Materials provided ::
----------------

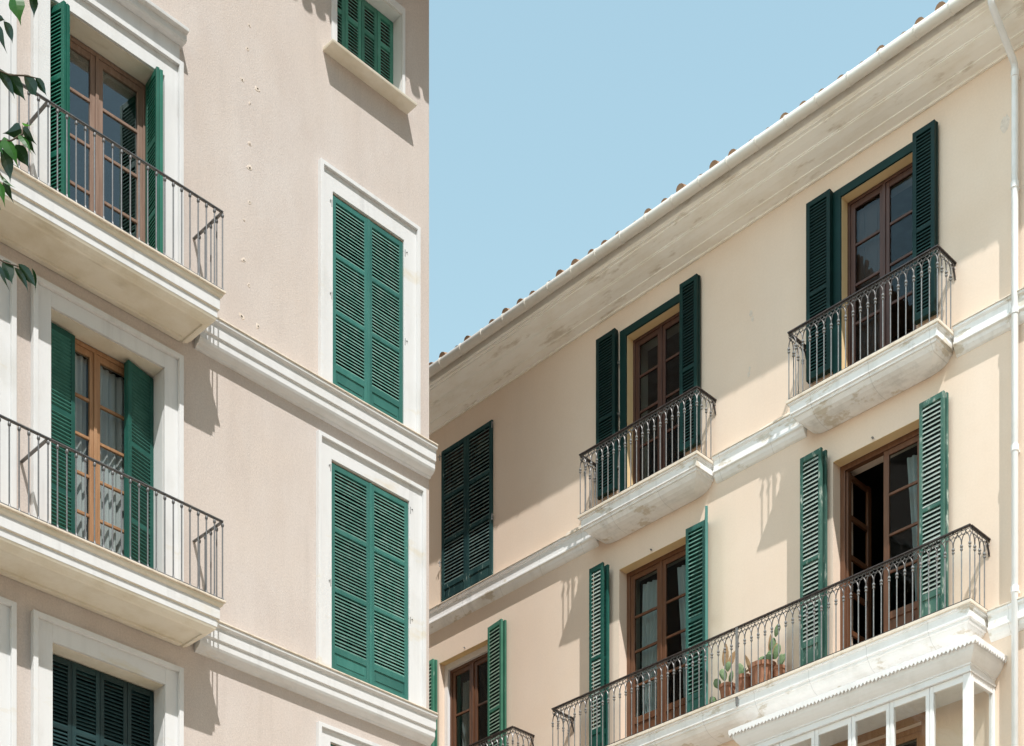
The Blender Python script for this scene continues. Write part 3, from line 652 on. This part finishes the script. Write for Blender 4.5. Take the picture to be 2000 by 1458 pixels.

----------------

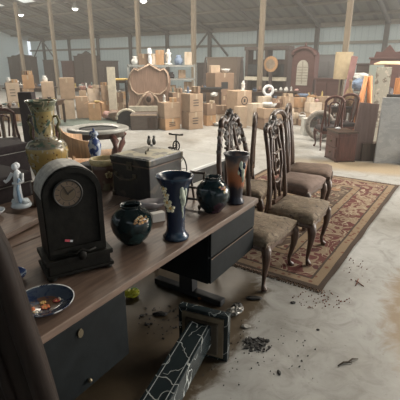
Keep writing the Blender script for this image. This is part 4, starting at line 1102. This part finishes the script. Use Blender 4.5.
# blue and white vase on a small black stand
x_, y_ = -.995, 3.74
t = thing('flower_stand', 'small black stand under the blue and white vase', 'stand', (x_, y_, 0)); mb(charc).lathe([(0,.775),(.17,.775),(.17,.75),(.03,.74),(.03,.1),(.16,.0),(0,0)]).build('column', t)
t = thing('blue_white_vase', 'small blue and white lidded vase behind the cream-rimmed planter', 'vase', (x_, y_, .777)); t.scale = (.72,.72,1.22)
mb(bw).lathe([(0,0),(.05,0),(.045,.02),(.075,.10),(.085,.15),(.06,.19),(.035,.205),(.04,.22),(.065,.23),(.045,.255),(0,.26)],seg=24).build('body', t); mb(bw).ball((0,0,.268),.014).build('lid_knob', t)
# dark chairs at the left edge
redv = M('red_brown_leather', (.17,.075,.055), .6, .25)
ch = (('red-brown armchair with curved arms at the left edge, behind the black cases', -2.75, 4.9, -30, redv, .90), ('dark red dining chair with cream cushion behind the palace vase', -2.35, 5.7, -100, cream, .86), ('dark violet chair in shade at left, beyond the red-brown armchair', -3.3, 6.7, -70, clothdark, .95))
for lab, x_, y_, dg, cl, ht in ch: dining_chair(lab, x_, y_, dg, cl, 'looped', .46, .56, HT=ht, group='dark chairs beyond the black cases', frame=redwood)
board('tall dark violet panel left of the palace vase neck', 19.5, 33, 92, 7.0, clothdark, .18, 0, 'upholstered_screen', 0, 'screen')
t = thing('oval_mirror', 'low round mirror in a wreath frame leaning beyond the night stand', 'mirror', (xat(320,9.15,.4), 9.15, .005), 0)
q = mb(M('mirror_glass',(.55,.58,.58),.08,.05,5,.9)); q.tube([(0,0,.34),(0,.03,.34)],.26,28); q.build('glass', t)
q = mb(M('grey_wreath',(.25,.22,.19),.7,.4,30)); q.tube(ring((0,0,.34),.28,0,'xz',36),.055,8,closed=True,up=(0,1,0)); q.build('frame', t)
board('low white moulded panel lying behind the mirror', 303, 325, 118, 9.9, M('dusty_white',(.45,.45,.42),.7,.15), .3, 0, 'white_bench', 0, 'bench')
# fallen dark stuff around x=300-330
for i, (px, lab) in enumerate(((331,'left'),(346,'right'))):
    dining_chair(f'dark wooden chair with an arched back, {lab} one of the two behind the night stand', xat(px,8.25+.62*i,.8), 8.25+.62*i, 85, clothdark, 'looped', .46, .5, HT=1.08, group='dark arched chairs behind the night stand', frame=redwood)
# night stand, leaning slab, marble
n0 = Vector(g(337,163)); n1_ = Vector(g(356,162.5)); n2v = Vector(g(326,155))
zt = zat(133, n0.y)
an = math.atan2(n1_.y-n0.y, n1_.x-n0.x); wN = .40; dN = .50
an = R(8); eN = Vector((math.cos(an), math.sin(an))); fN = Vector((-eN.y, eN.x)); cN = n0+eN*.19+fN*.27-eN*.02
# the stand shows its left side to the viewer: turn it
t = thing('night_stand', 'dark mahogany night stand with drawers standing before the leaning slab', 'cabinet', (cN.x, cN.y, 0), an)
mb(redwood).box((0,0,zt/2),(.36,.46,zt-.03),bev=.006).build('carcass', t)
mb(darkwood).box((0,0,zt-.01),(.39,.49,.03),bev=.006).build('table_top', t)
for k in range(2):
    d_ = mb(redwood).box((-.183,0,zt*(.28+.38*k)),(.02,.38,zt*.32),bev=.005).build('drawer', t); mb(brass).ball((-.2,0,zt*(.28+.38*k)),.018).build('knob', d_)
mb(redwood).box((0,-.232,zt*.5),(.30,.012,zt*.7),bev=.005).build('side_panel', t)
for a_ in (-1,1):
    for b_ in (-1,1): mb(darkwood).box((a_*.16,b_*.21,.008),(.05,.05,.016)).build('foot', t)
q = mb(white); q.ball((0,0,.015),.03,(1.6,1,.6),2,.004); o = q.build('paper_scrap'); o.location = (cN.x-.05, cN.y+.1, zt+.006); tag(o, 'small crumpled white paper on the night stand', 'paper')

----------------

What to produce :: Each line holding "Blender" must be found and copied.

Result of this exercise ::
The Blender Python script for this scene continues. Write part 3, from line 652 on. This part finishes the script. Write for Blender 4.5. Take the picture to be 2000 by 1458 pixels.
Keep writing the Blender script for this image. This is part 4, starting at line 1102. This part finishes the script. Use Blender 4.5.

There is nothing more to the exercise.